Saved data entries
%%
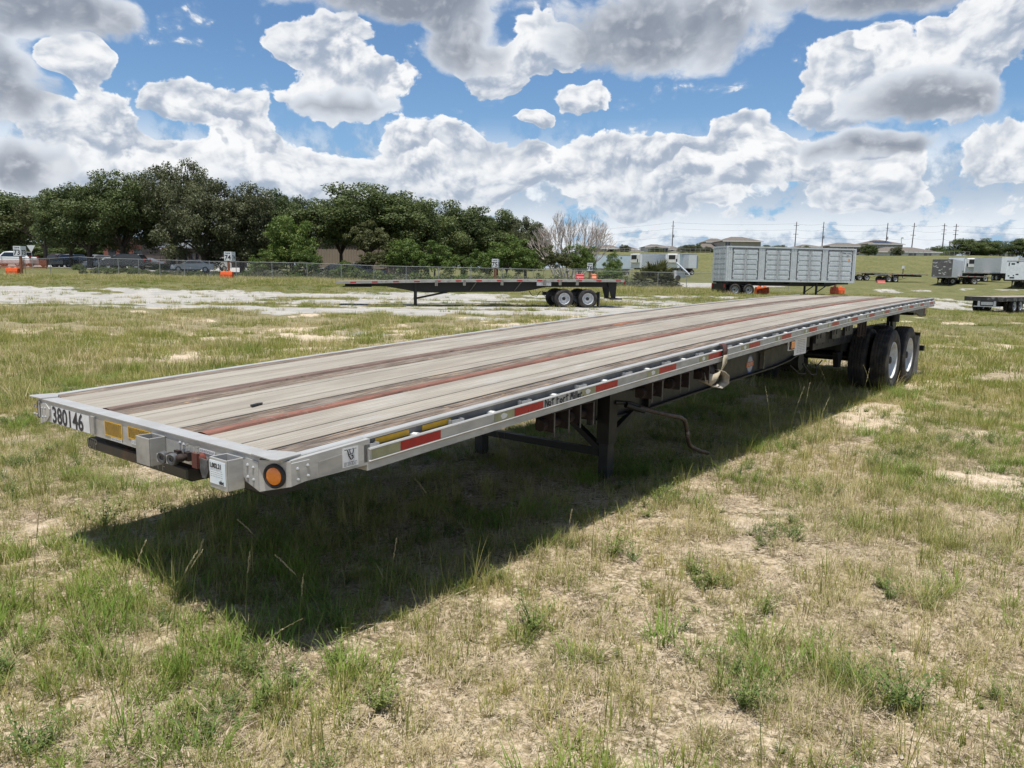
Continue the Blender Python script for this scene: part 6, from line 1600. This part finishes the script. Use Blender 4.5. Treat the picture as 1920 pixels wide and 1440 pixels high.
# lamp post
b = GP(88.5, 90); t = P3(88, 417, 90); r = thing('lamp_post', 'black lamp post with lantern head in front of the oaks at left', 'lamp post', b); hh_ = t.z-b.z
MB().cyl((0,0,0),(0,0,hh_),.075,10,.05).build('post', M_BLACK, r); MB().cyl((0,0,0),(0,0,.8),.14,10,.11).build('base', M_BLACK, r)
m = MB(); m.lathe([(0,.05),(.05,.22),(.45,.30),(.50,.36),(.70,.10),(.85,.03),(.86,0)], (0,0,hh_-.2), (0,0,1), 10); m.build('lantern', M_BLACK, r)
# orange safety netting in front of the lot
pts = [GP(p, d) for p, d in ((-70,79),(0,80.5),(45,81.5),(88,83))]; o = pts[0].copy(); r = thing('safety_netting', 'orange plastic safety netting strung behind the fence at left', 'netting', o)
me = MB()
for a, c in zip(pts, pts[1:]):
    for k in range(9): z_ = .10+.10*k; me.bar(a-o+Vector((0,0,z_)), c-o+Vector((0,0,z_)), .01, .055)
me.build('netting', plain('net_orange', (.55,.16,.07), .8), r)
for p in pts: MB().box(-.04+(p-o).x,.04+(p-o).x,-.04+(p-o).y,.04+(p-o).y,(p-o).z,(p-o).z+1.15).build('stake', M_POST, r)
# white triangular sign and small signs by the fence
g = GP(62, 82); r = thing('yield_sign', 'white upside down triangular sign behind the fence, right of sign 73', 'sign', g, RW)
MB().cyl((0,0,0),(0,0,2.6),.03,6).build('post', M_GALV, r); MB().prism([(-.45,2.5),(.45,2.5),(0,1.75)], 'y', -.06, -.04).build('panel', M_SIGN, r)
g = GP(1653+ -5, 120); r = thing('utility_marker', 'small white marker box on a post at the foot of the embankment', 'marker', GP(1693, 140)); MB().box(-.06,.06,-.06,.06,0,1.7).build('post', M_POLE, r); MB().box(-.3,.3,-.2,.2,1.7,2.2).build('box', M_WHITE, r)
# hedge behind the pavement
g = GP(325, 97)
for i, px in enumerate((300,318,336)):
    g = GP(px, 96); o = link('hedge_shrub', SC2, None, (g.x,g.y,g.z+.1), (0,0,i), (1.8,1.8,1.0)); tag(o, ('left','middle','right')[i]+' one of three clipped bright shrubs between the oak trunk and sign 74', 'shrub', 'clipped shrubs in the lot')

# ------------------------------------------------------------------ grass and weeds
def blade_mat(name, stops, trans=.35, rough=.6):
    m, T, b, out = newmat(name)
    oi = T.n.new('ShaderNodeObjectInfo'); at = T.n.new('ShaderNodeAttribute'); at.attribute_name = 'tone'
    geo = T.n.new('ShaderNodeNewGeometry')
    pn = T.noise(geo.outputs['Position'], .55, 3, .6)
    f = T.add(T.add(T.mul(at.outputs['Fac'], .45), T.mul(oi.outputs['Random'], .28)), T.sub(T.mul(pn, 1.15), .30))
    col = T.ramp(f, stops)
    T.put(b.inputs['Base Color'], col); b.inputs['Roughness'].default_value = rough; b.inputs['Specular IOR Level'].default_value = .25
    tr = T.n.new('ShaderNodeBsdfTranslucent'); T.put(tr.inputs[0], col)
    mx = T.n.new('ShaderNodeMixShader'); mx.inputs[0].default_value = trans
    m.node_tree.links.new(b.outputs[0], mx.inputs[1]); m.node_tree.links.new(tr.outputs[0], mx.inputs[2]); m.node_tree.links.new(mx.outputs[0], out.inputs[0])
    return m
M_GREEN = blade_mat('grass_green', [(.08,(.065,.125,.016)),(.36,(.155,.215,.034)),(.64,(.27,.285,.068)),(.92,(.46,.39,.16))])
M_LUSH = blade_mat('grass_lush', [(.15,(.085,.17,.022)),(.6,(.19,.28,.045)),(.95,(.28,.32,.08))])
M_DRY = blade_mat('grass_dry', [(.10,(.12,.155,.038)),(.45,(.25,.26,.08)),(.72,(.46,.39,.20)),(.95,(.60,.51,.32))], .25)
M_THATCH = blade_mat('thatch', [(.10,(.12,.085,.055)),(.45,(.31,.235,.16)),(.80,(.52,.43,.31))], .1)
M_WEED = blade_mat('weed_leaf', [(.15,(.06,.11,.03)),(.55,(.12,.18,.05)),(.9,(.24,.28,.08))], .35)
M_SEED = blade_mat('seed_head', [(.1,(.42,.34,.20)),(.6,(.56,.48,.31)),(.9,(.66,.58,.42))], .3)

def tuft(name, mat, n, rad, h0, h1, w, lean, seed, segs=3, flat=False, lob=0.0):
    R = np.random.RandomState(seed); V = []; F = []; tone = []
    for i in range(n):
        a = R.rand()*6.283; r = rad*math.sqrt(R.rand()); x, y = r*math.cos(a), r*math.sin(a)
        h = h0+(h1-h0)*R.rand()**1.5; d = a+R.randn()*.9; ln = lean*(.3+R.rand())
        ww = w*(.6+.8*R.rand()); px, py = -math.sin(d), math.cos(d); b = len(V); t = R.rand()
        curl = .3+R.rand()*1.1
        z0 = 0 if not flat else .004+R.rand()*.025
        for s in range(segs+1):
            u = s/segs; o = ln*h*(u+curl*u*u)/1.5; zz = z0+(h*u*(1-.35*ln*u*curl) if not flat else h*.12*math.sin(u*3)*R.rand()+0.01*u)
            if flat: o = h*u
            cx, cy = x+math.cos(d)*o, y+math.sin(d)*o; k = ww*(1-u**1.6)/2 if lob == 0 else ww*math.sin(math.pi*min(u*.9+.08,1))/2
            if s == segs: V.append((cx, cy, zz)); tone.append(t)
            else: V += [(cx-px*k, cy-py*k, zz), (cx+px*k, cy+py*k, zz)]; tone += [t, t]
        for s in range(segs-1): F.append((b+2*s, b+2*s+1, b+2*s+3, b+2*s+2))
        F.append((b+2*segs-2, b+2*segs-1, b+2*segs))
    me = bpy.data.meshes.new(name); me.from_pydata(V, [], F); me.update()
    at = me.attributes.new('tone', 'FLOAT', 'POINT'); at.data.foreach_set('value', tone)
    me.materials.append(mat); return me
def weed(name, mat, n, h, spread, leaf, seed):
    """branching broad-leaved weed: stems with small leaves all along"""
    R = np.random.RandomState(seed); V = []; F = []; tone = []
    for i in range(n):
        a = R.rand()*6.283; ln = spread*(.3+R.rand()); hh = h*(.5+.6*R.rand()); m = int(7+hh*45)
        w = .0022; px, py = -math.sin(a), math.cos(a); b = len(V)
        ex, ey = math.cos(a)*ln, math.sin(a)*ln
        V += [(-px*w, -py*w, 0), (px*w, py*w, 0), (ex, ey, hh)]; F.append((b, b+1, b+2)); tone += [.4]*3
        for k in range(m):
            u = .12+.88*k/m; cx, cy, cz = ex*u, ey*u, hh*u; d = R.rand()*6.283; l = leaf*(.6+.7*R.rand()); up = .3+.5*R.rand()
            dx, dy = math.cos(d), math.sin(d); q = l*.22; b = len(V); t = R.rand()
            V += [(cx, cy, cz), (cx+dx*l*.5-dy*q, cy+dy*l*.5+dx*q, cz+l*up*.6), (cx+dx*l, cy+dy*l, cz+l*up*.8), (cx+dx*l*.5+dy*q, cy+dy*l*.5-dx*q, cz+l*up*.6)]
            F.append((b, b+1, b+2, b+3)); tone += [t]*4
    me = bpy.data.meshes.new(name); me.from_pydata(V, [], F); me.update()
    at = me.attributes.new('tone', 'FLOAT', 'POINT'); at.data.foreach_set('value', tone)
    me.materials.append(mat); return me

def scatter(name, protos, pts, scl, rot, idx, tilt=None):
    """one ground-cover object: real tufts instanced on points"""
    col = bpy.data.collections.new(name+'_tufts')
    for i, me in enumerate(protos):
        o = bpy.data.objects.new('%s_tuft_%02d' % (name, i), me); col.objects.link(o)
    me = bpy.data.meshes.new(name); me.from_pydata(pts.tolist(), [], []); me.update()
    a = me.attributes.new('scl', 'FLOAT', 'POINT'); a.data.foreach_set('value', scl.astype(np.float32))
    a = me.attributes.new('rot', 'FLOAT', 'POINT'); a.data.foreach_set('value', rot.astype(np.float32))
    a = me.attributes.new('idx', 'INT', 'POINT'); a.data.foreach_set('value', idx.astype(np.int32))
    o = link(name, me)
    g = bpy.data.node_groups.new(name+'_nodes', 'GeometryNodeTree')
    g.interface.new_socket('Geometry', in_out='INPUT', socket_type='NodeSocketGeometry')
    g.interface.new_socket('Geometry', in_out='OUTPUT', socket_type='NodeSocketGeometry')
    N = g.nodes; L = g.links
    gi = N.new('NodeGroupInput'); go = N.new('NodeGroupOutput'); ip = N.new('GeometryNodeInstanceOnPoints')
    ci = N.new('GeometryNodeCollectionInfo'); ci.inputs[0].default_value = col; ci.inputs['Separate Children'].default_value = True; ci.inputs['Reset Children'].default_value = True
    def at(n, t):
        x = N.new('GeometryNodeInputNamedAttribute'); x.data_type = t; x.inputs[0].default_value = n; return x.outputs[0]
    cx = N.new('ShaderNodeCombineXYZ'); L.new(at('rot', 'FLOAT'), cx.inputs[2])
    L.new(gi.outputs[0], ip.inputs['Points']); L.new(ci.outputs[0], ip.inputs['Instance']); ip.inputs['Pick Instance'].default_value = True
    L.new(at('idx', 'INT'), ip.inputs['Instance Index']); L.new(cx.outputs[0], ip.inputs['Rotation']); L.new(at('scl', 'FLOAT'), ip.inputs['Scale'])
    L.new(ip.outputs[0], go.inputs[0])
    md = o.modifiers.new('scatter', 'NODES'); md.node_group = g
    return tag(o, kind='stuff')

RS = np.random.RandomState(11)
def field_pts(n, d0, d1, half=41.0, power=2.0):
    """random ground points in the part of the field the photograph looks over, with margin"""
    u = RS.rand(n); r = (d0**power+(d1**power-d0**power)*u)**(1/power); th = YAW+np.radians((RS.rand(n)*2-1)*half)
    return CAM[0]+r*np.cos(th), CAM[1]+r*np.sin(th), r
def lift(x, y): return np.stack([x, y, terrain(x, y)+bumps(x, y)-.004], 1)

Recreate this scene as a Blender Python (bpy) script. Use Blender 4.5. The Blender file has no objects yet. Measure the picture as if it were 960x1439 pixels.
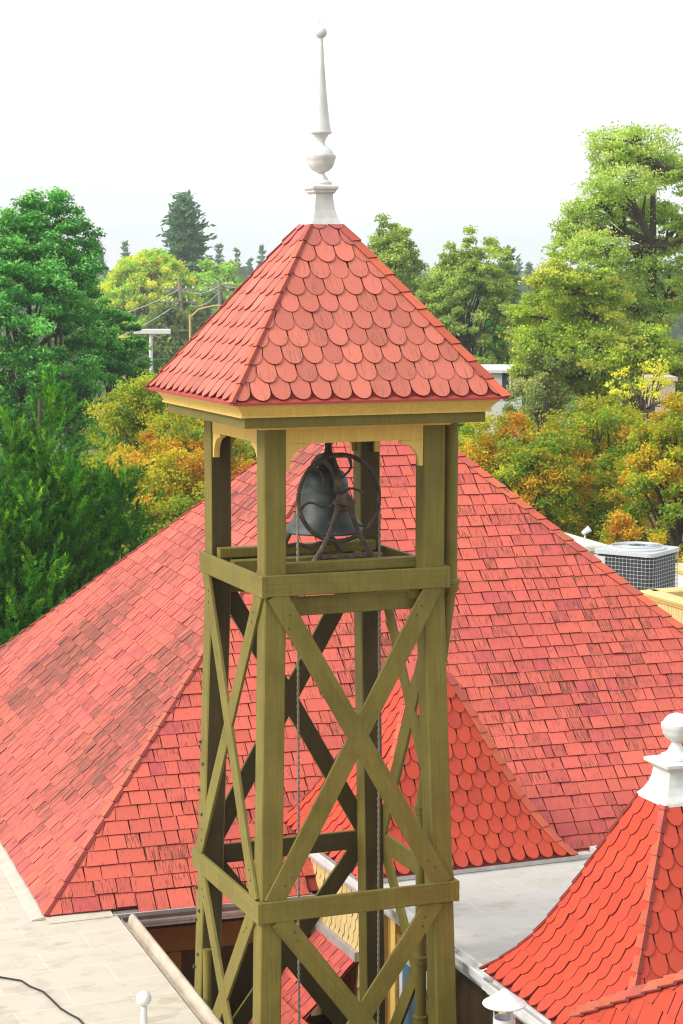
import bpy, math, random
random.seed(3)
import numpy as np
from mathutils import Vector

# ------------------------------------------------------------------ camera, sky, sun, exposure
R_ = math.radians
SC = bpy.context.scene
COL = SC.collection
CAM = np.array([-5.355, -14.012, 14.0])          # eye height 14 m: the picture is taken from an upper storey
PITCH, YAW, FPX = 6.766, 21.482, 2862.5
cam_d = bpy.data.cameras.new('camera')
cam = bpy.data.objects.new('camera', cam_d)
COL.objects.link(cam)
cam.location = CAM
cam.rotation_euler = (R_(90 - PITCH), 0, R_(-YAW))
cam_d.sensor_fit = 'VERTICAL'
cam_d.sensor_height = 36.0
cam_d.lens = FPX / 1439 * 36
cam_d.clip_end = 5000
SC.camera = cam

SUN_DIR = Vector((-0.76, -0.06, 0.66)).normalized()     # towards the sun, behind thin cloud on the left
world = bpy.data.worlds.new('World')
SC.world = world
world.use_nodes = True
wn, wl = world.node_tree.nodes, world.node_tree.links
bg = wn['Background']
sky = wn.new('ShaderNodeTexSky')
sky.sky_type = 'NISHITA'
sky.sun_disc = False
sky.sun_elevation = math.asin(SUN_DIR.z)
sky.sun_rotation = math.atan2(SUN_DIR.x, SUN_DIR.y)
sky.dust_density = 3.0
cl_n = wn.new('ShaderNodeTexNoise')
cl_n.inputs['Scale'].default_value = 2.2
cl_n.inputs['Detail'].default_value = 5
cl_t = wn.new('ShaderNodeTexCoord')
cl_m = wn.new('ShaderNodeMapping')
cl_m.inputs['Scale'].default_value = (1, 1, 3.5)
cl_r = wn.new('ShaderNodeValToRGB')
cl_r.color_ramp.elements[0].color = (3.62, 3.86, 3.95, 1)
cl_r.color_ramp.elements[1].color = (4.0, 4.12, 4.14, 1)
cl_r.color_ramp.elements[0].position = 0.3
cl_r.color_ramp.elements[1].position = 0.6
cl_x = wn.new('ShaderNodeMixRGB')
cl_x.inputs[0].default_value = 0.93
wl.new(cl_t.outputs['Generated'], cl_m.inputs['Vector'])
wl.new(cl_m.outputs[0], cl_n.inputs['Vector'])
wl.new(cl_n.outputs[0], cl_r.inputs[0])
wl.new(sky.outputs[0], cl_x.inputs[1])
wl.new(cl_r.outputs[0], cl_x.inputs[2])
wl.new(cl_x.outputs[0], bg.inputs['Color'])
bg.inputs['Strength'].default_value = 0.1

sun_d = bpy.data.lights.new('sun', 'SUN')
sun_d.energy = 1.3
sun_d.angle = R_(32)
sun_d.color = (1.0, 0.96, 0.90)
sun = bpy.data.objects.new('sun', sun_d)
COL.objects.link(sun)
sun.rotation_euler = SUN_DIR.to_track_quat('Z', 'Y').to_euler()

SC.view_settings.view_transform = 'Standard'
SC.view_settings.look = 'None'
SC.view_settings.exposure = 1.5
SC.view_settings.gamma = 1.0
SC.view_settings.use_curve_mapping = False
SC.cycles.max_bounces = 6
SC.cycles.filter_width = 1.15
SC.cycles.transparent_max_bounces = 4

# ------------------------------------------------------------------ helpers
rng = np.random.default_rng(11)
H = 14.0
_p, _y = R_(PITCH), R_(YAW)


def ray(u, v):
    xc, zc = (u - 480) / FPX, -(v - 719.5) / FPX
    f = np.array([xc, math.cos(_p) + zc * math.sin(_p), -math.sin(_p) + zc * math.cos(_p)])
    return np.array([f[0] * math.cos(_y) + f[1] * math.sin(_y), -f[0] * math.sin(_y) + f[1] * math.cos(_y), f[2]]), f[1]


def at(u, v, d):
    """the place seen towards photo pixel (u, v), d metres ahead of the camera"""
    r, y = ray(u, v)
    return CAM + r * (d / y)


def atz(u, v, z):
    r, _ = ray(u, v)
    return CAM + r * ((z - CAM[2]) / r[2])


def pix(P):
    d = np.asarray(P, float) - CAM
    x = d[..., 0] * math.cos(_y) - d[..., 1] * math.sin(_y)
    y = d[..., 0] * math.sin(_y) + d[..., 1] * math.cos(_y)
    z = d[..., 2]
    yc = y * math.cos(_p) - z * math.sin(_p)
    zc = y * math.sin(_p) + z * math.cos(_p)
    return np.stack([480 + FPX * x / yc, 719.5 - FPX * zc / yc], -1)


def base_of(o):
    while o.parent:
        o = o.parent
    return np.array(o.location)


def tag(o, label=None, cat=None, group=None, kind=None):
    if label: o['label'] = label
    if cat: o['category'] = cat
    if group: o['group'] = group
    if kind: o['kind'] = kind
    return o


def thing(name, label, cat, loc=(0, 0, 0), group=None):
    o = bpy.data.objects.new(name, None)
    o.empty_display_size = 0.2
    COL.objects.link(o)
    o.location = loc
    return tag(o, label, cat, group)


def link(name, me, parent=None, mat=None):
    o = bpy.data.objects.new(name, me)
    COL.objects.link(o)
    if parent is not None: o.parent = parent
    if mat is not None and not me.materials: me.materials.append(mat)
    return o


def mesh(name, verts, faces, mat, parent=None, uv=None, tint=None, smooth=False, edge=None):
    """verts in world coordinates; uv per vertex; tint one rgb or one per vertex"""
    V = np.asarray(verts, float)
    if parent is not None: V = V - base_of(parent)
    me = bpy.data.meshes.new(name)
    me.from_pydata(V.tolist(), [], faces)
    if uv is not None:
        lay = me.uv_layers.new(name='UVMap')
        li = np.empty(len(me.loops), np.int32)
        me.loops.foreach_get('vertex_index', li)
        lay.data.foreach_set('uv', np.asarray(uv, np.float32)[li].ravel())
    if tint is not None:
        at_ = me.attributes.new('tint', 'FLOAT_COLOR', 'POINT')
        t = np.ones((len(V), 4), np.float32)
        t[:, :3] = tint
        at_.data.foreach_set('color', t.ravel())
    if smooth:
        me.polygons.foreach_set('use_smooth', np.ones(len(me.polygons), bool))
    o = link(name, me, parent, mat)
    if edge is not None:
        me.materials.append(M['edge'])
        me.polygons.foreach_set('material_index', np.asarray(edge, np.int32))
    return o


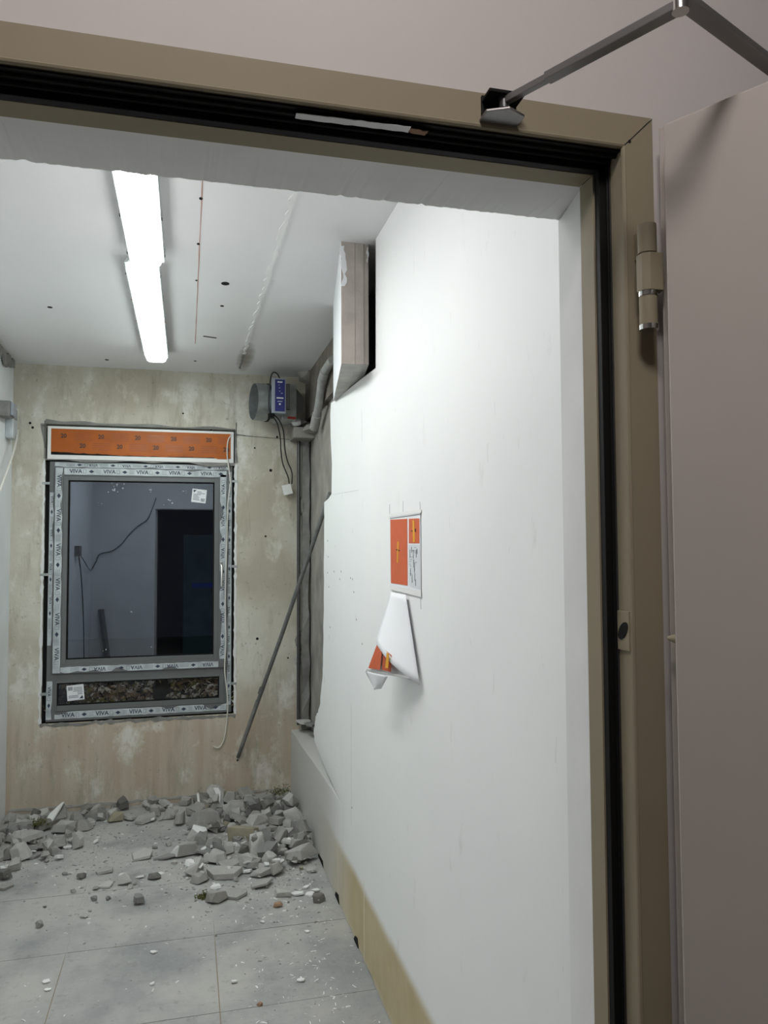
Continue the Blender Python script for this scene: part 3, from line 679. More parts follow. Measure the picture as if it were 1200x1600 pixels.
%%
Work instructions
Where a line holds "scene", copy it out.

Result of this task
Continue the Blender Python script for this scene: part 6, from line 1600. This part finishes the script. Use Blender 4.5. Treat the picture as 1920 pixels wide and 1440 pixels high.
Recreate this scene as a Blender Python (bpy) script. Use Blender 4.5. The Blender file has no objects yet. Measure the picture as if it were 960x1439 pixels.
SC = bpy.context.scene
Continue the Blender Python script for this scene: part 3, from line 679. More parts follow. Measure the picture as if it were 1200x1600 pixels.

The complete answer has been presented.